Supreme Court refuses permission to appeal in challenge to Rwanda asylum plan

Supreme Court refuses permission to appeal in challenge to Rwanda asylum plan

The Supreme Court has refused permission to appeal in a challenge to the Rwanda asylum plan.

The appellant originally applied to the High Court for permission to bring an application for judicial review of Home Secretary Priti Patel’s decision that certain people who have made claims for asylum in the UK should be removed to Rwanda, where their claims can be determined by the Rwandan authorities under an agreement between the UK and Rwandan governments.

Permission to apply for judicial review was granted by Swift J on 10 June. The application will be heard in July and that is where the legality of Ms Patel’s policy will be determined.

Swift J then decided in favour of the Home Secretary as regards what should happen to the asylum seekers in the meantime – whether they should be removed to Rwanda in keeping with the government’s policy or whether they should be allowed to stay until the lawfulness question has been decided.

The claimants appealed to the Court of Appeal, which refused their appeal yesterday.

The single remaining claimant facing removal then appealed to the Supreme Court for permission to appeal against the decision of the Court of Appeal on the basis the court erred in law in assuming the Rwandan government would comply with the assurances provided in a memorandum of understanding.

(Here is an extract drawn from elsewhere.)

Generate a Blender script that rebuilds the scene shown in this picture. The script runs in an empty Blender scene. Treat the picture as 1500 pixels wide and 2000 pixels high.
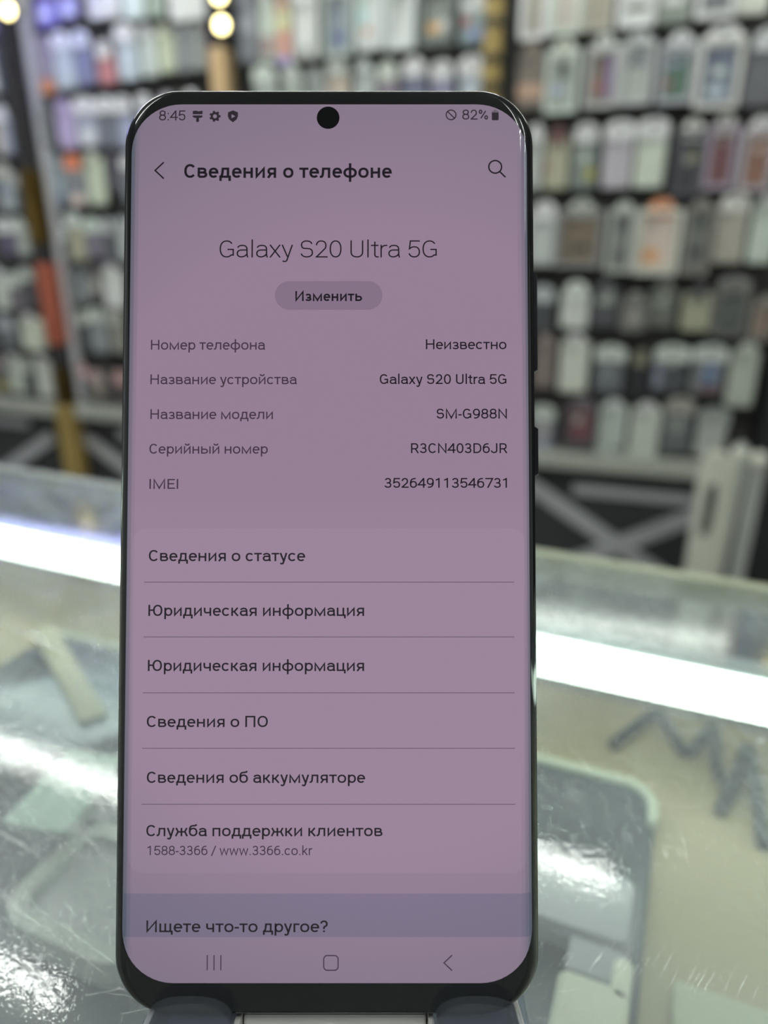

President of the Supreme Court, Lord Reed of Allermuir; Deputy President, Lord Hodge and Lord Kitchin considered the application.

Lord Reed said: “This court is not persuaded that the Court of Appeal arguably committed such an error. It did not hold that the judge was entitled to assume that the government of Rwanda would comply with the memorandum of understanding, and the judge did not make such an assumption. He did attach weight to the assurances given in that document, and was entitled to do so in the light of the evidence before him. The degree of weight which he gave to that evidence was a matter for his assessment, as the Court of Appeal correctly held.

“One related matter which was of concern to this court was whether, if the appellant were to succeed at the hearing proposed for July in his challenge to the lawfulness of his removal to Rwanda, he would then be returned to this country, where it would follow that his asylum claim ought properly to be dealt with. In that regard, The Government Legal Department have informed the court, on behalf of the Home Secretary, as follows:

“‘If the High Court were to make an order that the SSHD should use her best endeavours to ensure the Appellant’s return to the UK from Rwanda following a trial, and there were no stay of any such judgment, then the SSHD would seek to comply with that order. There are arrangements for return of relocated individuals in Article 11 of the MOU which provides that: “Following a request made by the United Kingdom, Rwanda will take all reasonable steps in accordance with international human rights standards to make a Relocated Individual available for return to the United Kingdom should the United Kingdom be legally obliged to facilitate that person’s return.’”

Lord Reed concluded: “In the light of that assurance, and for the reasons I have explained, the court refuses permission to appeal.”